Buffer size of a receiver channel (the "slow receiver" problem)

Latency of a receiver not only affects senders (fast sender must wait for slow receivers) butalso receivers themselves - fast receiver must wait its slow "neighbors" to receive next message. This is because of a broadcasting algorithm (which is queue-based round-robin). This problem must be solved without spawning more broadcast goroutines because we might get race-condition this way.

Not perfect (we still have possibility of block) but possible solution must be adding buffers to receiver port channels. Buffer size can depend of number of senders because there's nothing more to depend on. In real life buffer size must depend on throughput of sender and receiver (at their ratio) but we don't know that (unless without making language more complex). That especially might be enough with combination of #671

[emil14]

The Need For This Design (problem with simple variant with single queue)

UPDATE: turns out design in #670 is incorrect and we have to to move to something more complex (perhaps to smt like this)

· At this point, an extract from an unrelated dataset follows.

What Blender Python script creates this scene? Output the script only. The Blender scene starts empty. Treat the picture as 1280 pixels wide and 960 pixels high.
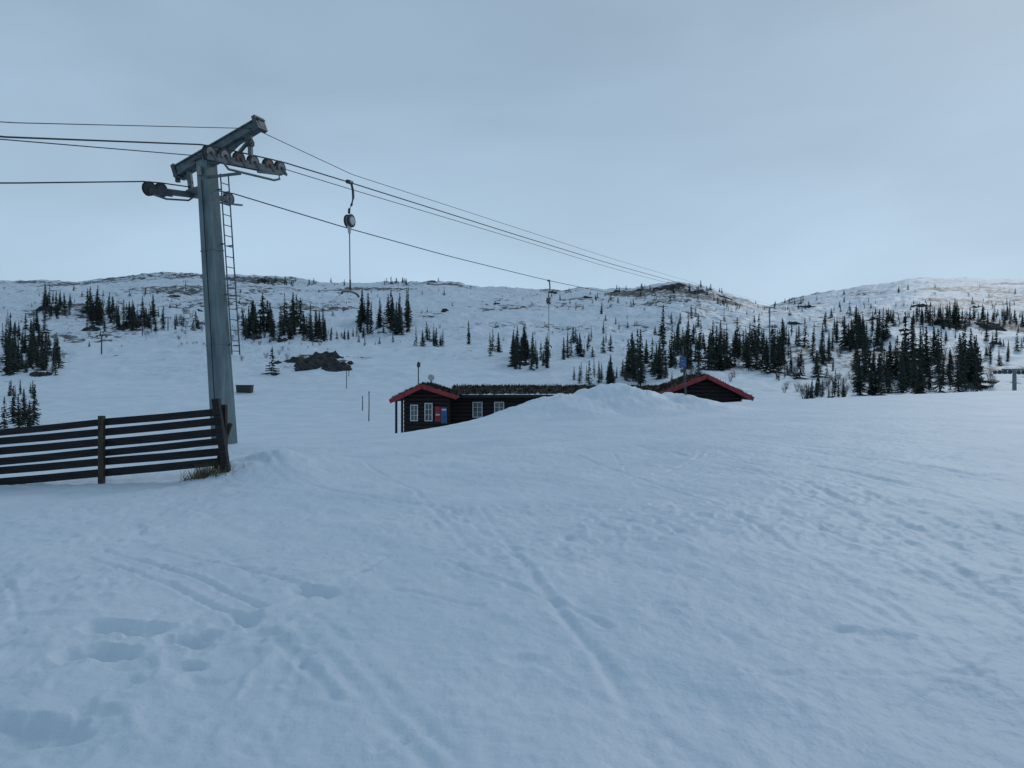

Because all senders share the same queue the deadlock might appear - sender S1 sends to receiver R1 but R1 is busy trying to sends it's output data to the queue, which is impossible because queue is busy trying to serve S1

I was thinking about more simple ways like this - let each sender has it's own channel. Then let there be a one single goroutine with giant select over all senders (code generation or reflection). Turns out it's not race-free design - imagine S1 and S2 both blocked because select-goroutine is busy (processing previous request, buffer is full).

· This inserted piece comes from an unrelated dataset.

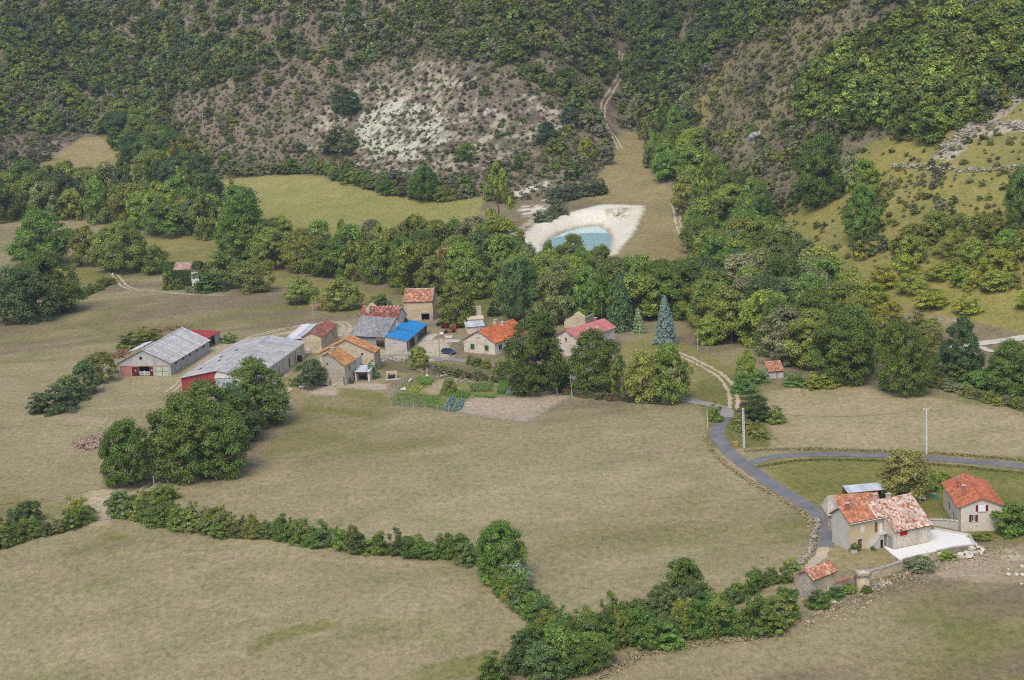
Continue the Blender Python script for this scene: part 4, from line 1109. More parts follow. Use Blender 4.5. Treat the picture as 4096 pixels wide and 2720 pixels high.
R = np.random.default_rng(77)
woods, bushes = [], []
for step, is_tree in ((4.6, True), (2.45, False)):
    xs, ys = np.arange(-360, 260, step), np.arange(400, 1075, step)
    X, Y = np.meshgrid(xs, ys, indexing='ij')
    X = (X + (R.random(X.shape) - .5) * step * .95).ravel()
    Y = (Y + (R.random(Y.shape) - .5) * step * .95).ravel()
    Zg = gz(X, Y)
    u, v = proj(np.stack([X, Y, Zg], 1))
    ok = (u > -260) & (u < 2620) & (v > -260) & (Zg > 6.5 + 1.5 * vnoise(X, Y, 20, 21))
    X, Y, Zg, u, v = X[ok], Y[ok], Zg[ok], u[ok], v[ok]
    wu, wv = u + 10 * vnoise(X, Y, 16, 22, 2), v + 7 * vnoise(X, Y, 16, 23, 2)
    zone = np.zeros(len(X), int)
    for k, zn in enumerate(ZONES):
        zone[inpoly(wu, wv, zn[0])] = k
    free = np.zeros(len(X), bool)
    for o in OPEN_GROUND:
        free |= inpoly(u, v, o)
    gap = vnoise(X, Y, 24, 24, 3)
    roll, pick = R.random(len(X)), R.random((len(X), 6))
    for i in range(len(X)):
        zn = ZONES[zone[i]]
        pr = zn[1 if is_tree else 2]
        pr = pr * (1.0 + (1.5 * gap[i] if is_tree and pr < .9 else 0))
        if free[i] or roll[i] > pr:
            continue
        t = np.array(zn[4][int(pick[i, 0] * len(zn[4]))]) * (.70 + .6 * pick[i, 1]) * GAIN * .88 * np.array([.95, 1.04, 1.0])
        if is_tree:
            w = zn[3] * (.65 + .7 * pick[i, 2])
            woods.append((X[i], Y[i], Zg[i] - .2, pick[i, 3] * 6.28, w, w * (.8 + .45 * pick[i, 4]), int(pick[i, 5] * 4), *t))
        else:
            w = (1.0 + 2.2 * pick[i, 2] ** 2) * (1.0 if zone[i] != 5 else .8)
            bushes.append((zone[i], u[i], v[i], X[i], Y[i], Zg[i] - .05, pick[i, 3] * 6.28, w, w * (.55 + .35 * pick[i, 4]), 4 + int(pick[i, 5] * 3), *t))
scatter_object('hillside_woodland', woods, HILLTREE)
marl = sorted([b for b in bushes if b[0] == 5 and 0 < b[1] < 2361 and b[2] > 0], key=lambda b: -b[7])[:240]
own = set(id(b) for b in marl)
scatter_object('hillside_scrub', [b[3:] for b in bushes if id(b) not in own], HILLTREE)
for b in marl:
    o = bpy.data.objects.new('scrub_bush', HILLTREE[int(b[9])])
    o.location = (b[3], b[4], b[5])
    o.rotation_euler = (0, 0, b[6])
    o.scale = (b[7], b[7], b[8])
    o['tint'] = [float(c) for c in b[10:13]]
    link(o)
    tag(o, 'small dark bush dotted on the bare white marl slope', 'bush', 'dark bushes dotted over the bare marl slope')

# ------------------------------------------------------------------ building kit
OCHRE_STONE = stonework('ochre_stone', [(0.512, 0.415, 0.268), (0.634, 0.525, 0.354), (0.439, 0.366, 0.268), (0.708, 0.610, 0.439), (0.366, 0.329, 0.268)], (0.610, 0.525, 0.390))
GREY_STONE = stonework('grey_stone', [(0.360, 0.336, 0.300), (0.504, 0.480, 0.420), (0.288, 0.264, 0.240), (0.576, 0.528, 0.432)], (0.432, 0.396, 0.336))
WHITE_STONE = stonework('white_pointed_stone', [(0.582, 0.538, 0.448), (0.694, 0.650, 0.560), (0.448, 0.392, 0.302), (0.739, 0.694, 0.616)], (0.762, 0.728, 0.650), .34)
RENDER = surface('old_cream_render', (.56, .50, .40), (.44, .39, .31), 1.5, .35, (.26, .23, .19), stretch=(1, 1, .45))
RENDER_O = surface('ochre_render', (.60, .49, .31), (.52, .43, .28), 1.5, .25, (.40, .33, .22))
RENDER_W = surface('pale_rough_render', (.56, .53, .49), (.48, .45, .41), .8, .2, (.36, .33, .3))
RENDER_G = surface('stained_wing_render', (.62, .56, .46), (.48, .43, .35), 1.8, .6, (.17, .16, .145), stretch=(1, 1, .35))
RENDER_C = surface('clean_cream_render', (.62, .57, .48), (.54, .49, .41), 2.0, .15, (.36, .31, .25), stretch=(1, 1, .4))
BLOCK = surface('concrete_block', (.50, .48, .45), (.40, .385, .36), 1.2, .3, (.30, .25, .2), stretch=(1, 1, .5))
FIBRE = surface('fibre_cement', (.46, .455, .45), (.34, .335, .335), 1.2, .65, (.16, .155, .15), stretch=(.5, .5, 1), objcol=True)
FIBRE_W = surface('weathered_fibre_cement', (.58, .575, .56), (.40, .395, .39), 1.0, .55, (.20, .195, .19), objcol=True)
TILE = surface('roof_tile', (1, 1, 1), (.72, .70, .70), .9, .25, (.10, .085, .07), tone=True, bump=.1)
SLAB = surface('roof_underlay', (.22, .17, .13))
WOOD = surface('old_wood', (.20, .13, .085), (.12, .08, .055), .6, stretch=(3, 3, .6))
WOOD_RED = surface('red_brown_paint', (.13, .035, .025), (.09, .025, .02), .8)
MAROON = surface('maroon_paint', (.16, .022, .035), (.12, .02, .03), .8)
RED = surface('red_paint', (.48, .020, .022), (.36, .018, .02), .8)
GREENP = surface('green_paint', (.018, .135, .045), (.014, .10, .035), .8)
MINT = surface('faded_green_doors', (.46, .56, .42), (.38, .45, .34), .8, .35, (.3, .28, .22))
WHITEP = surface('white_paint', (.78, .78, .77), (.66, .66, .65), 1.0)
GLASS = surface('dark_glass', (.03, .035, .04), (.02, .022, .025), 1.0, rough=.12, spec=.6, bump=0)
BRICK_RED = surface('red_brick_panel', (.50, .21, .16), (.42, .20, .16), .8, .4, (.55, .45, .40))
CHIM = surface('chimney_render', (.55, .49, .41), (.40, .36, .3), .6, .4)
CHIM_R = surface('chimney_brick', (.45, .17, .10), (.33, .13, .08), .5)
BLUE_SHEET = surface('blue_sheet', (.030, .235, .56), (.028, .21, .50), 2.0, .12, (.10, .28, .5), rough=.5, objcol=True)
PINK_SHEET = surface('pink_sheet', (.56, .205, .185), (.48, .165, .15), 2.0, .25, (.62, .36, .32), objcol=True)
RED_SHEET = surface('red_sheet', (.36, .055, .065), (.29, .045, .055), 1.5, .25, (.2, .08, .07), objcol=True)
TIN = surface('tin_sheet', (.58, .63, .68), (.46, .50, .55), 1.5, .35, (.30, .27, .25), rough=.5, objcol=True)
WHITE_SHEET = surface('white_sheet', (.74, .73, .71), (.62, .60, .58), 2.0, .2, (.45, .42, .4), objcol=True)
METAL = surface('grey_metal', (.36, .38, .40), (.27, .285, .3), 1.0, rough=.5)
CONCRETE = surface('concrete', (.56, .54, .50), (.46, .44, .41), 2.0, .25, (.36, .34, .3))
LIMEWHITE = surface('new_concrete', (.78, .765, .73), (.70, .685, .65), 4.0, .12, (.60, .57, .52))
BLACK = surface('black_plastic_and_painted_dark', (.02, .02, .022), rough=.5)  # black plastic, also panels painting the dark inside of openings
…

I would like to note that increasing a buffer might defer the problem, reduce chances of it's probability. But no buffer (except infinite out) will truly solve it.

[emil14]

Problem with this design

If we have these 2 conditions at the same time

1. Fan-in
2. Loop

Then we might have a deadlock again

• N1 sends to N2
• N2 starts to do job
• N1 sends next message to N2
• N2 is busy and cannot receive new message
• N2 finishes the job and tries to write its output data
• deadlock

N2 blocks while sending because nobody can receive. N2 is the one who should receive but it's busy trying to send

---

Possible solution could be to have a "proxy" channel to outport in this case. Which however mean that we might have a "race" (out-of-order-delivery) again

[emil14]

Very Raw Idea

Let's assume that output ports are Go channels (as in the original design), but we don't have separate goroutines for fan-out connections. This means there are no situations where goroutines write to the same receiver and compete.

Instead, for each receiver, there is a separate goroutine with an infinite loop and a select statement.

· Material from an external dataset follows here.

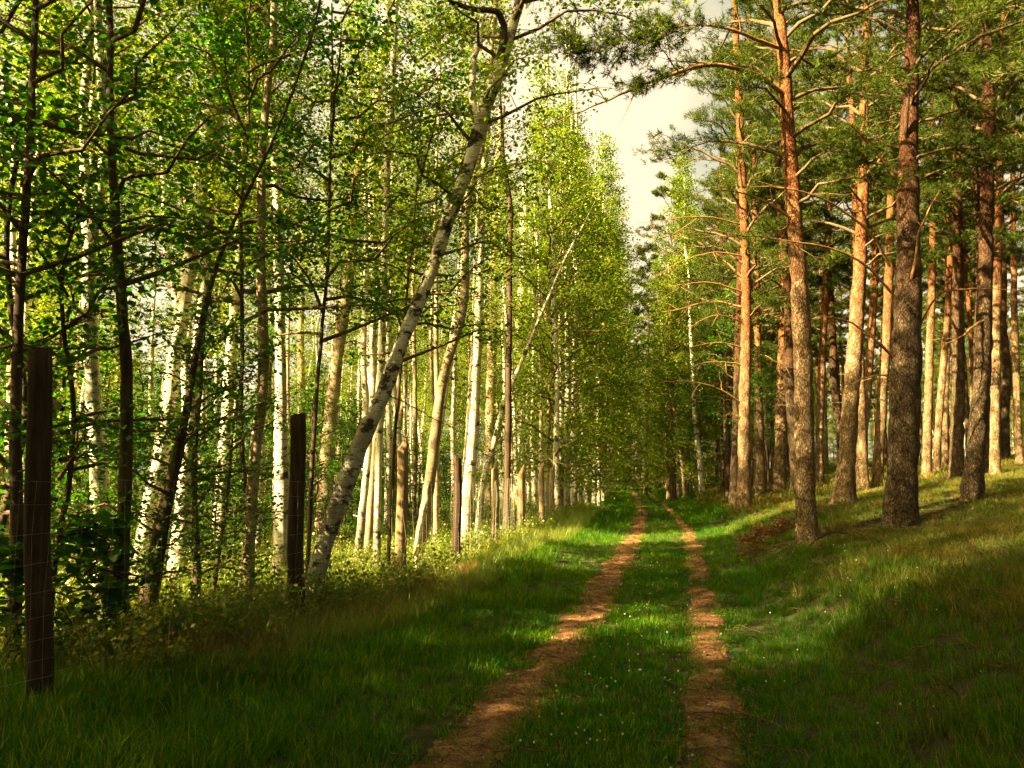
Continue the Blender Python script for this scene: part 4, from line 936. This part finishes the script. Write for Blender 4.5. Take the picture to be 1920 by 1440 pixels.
def stake():
    p = hit(783, 1093); o = empty('stake', tuple(p)); tag(o, 'short pale broken stake in the yellow weeds beside the slanted-top post', 'stake')
    q, t = at(779, 1040, p[1]); g = Geo(); g.tube(np.array([[0, 0, -.1], (q-p)*.5, q-p]), [.035, .032, .022], 8, 0, cap=True, jit=.06); obj('stem', g.me('stem', [M['birch']]), o)
stake()
def log():
    p = hit(300, 1192); o = empty('fallen_log', tuple(p)); tag(o, 'dark fallen log lying in the shaded grass behind the fence', 'log')
    g = Geo(); g.tube(np.array([[-.75, .05, .05], [-.3, 0, .06], [.2, .02, .06], [.7, -.05, .04]]), [.06, .07, .065, .05], 10, 0, cap=True, jit=.05); obj('bark', g.me('bark', [db]), o)
log()
# broad-leaved shrub by the first post
def shrub(px, py, seed, s, label, size=.16):
    p = hit(px, py); g = C(crown_broad(seed, 1.15, .15, .6, 14, 4, 3.4, size, up=2.2, droop=.1, rise=(20, 60), sag=.1, low=.8, shape='hex', spread=.06), 'broad_leaf')
    o = empty('broad_leaved_shrub', tuple(p)); o.scale = (s,)*3; tag(o, label, 'shrub', 'broad-leaved shrubs by the first post')
    obj('foliage', g.me('foliage', [M['broad_leaf'], M['twig']], False), o)
shrub(150, 1235, 601, 1.0, 'large-leaved shrub just past the first fence post, catching some light')
shrub(20, 1270, 602, .9, 'large-leaved shrub in deep shade before the first fence post')
shrub(190, 1215, 603, .95, 'large-leaved shrub at the foot of the black upright trunk')
# far wood
r = np.random.default_rng(21); n = 420
th = r.uniform(R(8), R(125), n); d = r.uniform(118, 185, n); x = np.cos(th)*d; y = np.sin(th)*d+5
x2 = np.concatenate([x, r.uniform(-64, -42, 90), r.uniform(50, 90, 90), r.uniform(20, 70, 260)]); y2 = np.concatenate([y, r.uniform(0, 100, 180), r.uniform(62, 112, 260)])
def whole(tm, cm, nm):
    g = bpy.data.objects.new(nm, None); return g
src = []
for i in range(3):
    for cg, tm, lf in ((BT[i], T_B[i], 'birch_leaf'), (PF[i], T_P[i], 'needle')):
        me = cg.me('far_tree', [M[lf], M['twig'], tm.materials[0]], False)
        tv = np.empty(len(tm.vertices)*3, np.float32); tm.vertices.foreach_get('co', tv); tf = np.empty(len(tm.polygons)*4, np.int32)
        h = Geo(); h.__dict__.update({k: (list(v) if isinstance(v, list) else v) for k, v in cg.__dict__.items()})
        quads = np.array([list(p_.vertices) for p_ in tm.polygons if len(p_.vertices) == 4]); h.add(tv.reshape(-1, 3), quads, None, 2)
        bpy.data.meshes.remove(me); src.append(bpy.data.objects.new('far_tree', h.me('far_tree', [M[lf], M['twig'], tm.materials[0]], False)))
for i in range(3):
    src.append(bpy.data.objects.new('far_tree', S_BL[i]))
sc2 = r.uniform(.85, 1.15, len(x2)); sc2[-260:] = r.uniform(.3, .6, 260); sc2[n:n+90] *= .5
scatter('distant_woods', np.stack([x2, y2, gz(x2, y2)-.1], 1), sc2, src, tilt=.02)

In the select statement, we read from all sender-output ports, and whoever writes first gets processed first.

A race condition can occur, however, if two or more senders manage to write before the receiver can read.

---

Example

1. s1 writes, we read it and attempt to write to r1, but get blocked because r1 is busy.
2. We don't proceed to the next loop iteration because we are waiting for r1 to become available.
3. In the meantime, two events occur: first s2 attempts to write (and gets blocked), then s3 faces the same fate.
4. Meanwhile, r1 becomes available and reads from it, allowing us to proceed to the next iteration.

This is where the race condition occurs - in the next iteration, the select statement randomly chooses between s2 and s3.

---

Solution

To solve this, we need to defeat randomness by somehow understanding the order in which the senders became ready. We need a way to prioritize.

Since the problem arises when there are N >= 2 messages, we can read these N messages, sort them, and send them in the correct order.

Of course, we need the queueItem to have some sort of sequence number, which should be incremented by the sender when it sends a message.

---

for {
  q = SortableQueue{}
  select {
  case msg := <-s1:
    q.Push(msg)
  case msg := <-s2:
    q.Push(msg)
  case receiver <- <-q.Pop():
  }
}

SortableQueue {
  ch chan Msg
  Push(msg)
  Pop() chan Message
}

[emil14]

After merge of #670 we gonna close this. We still have problems with out-of-order delivery but we better describe them separately.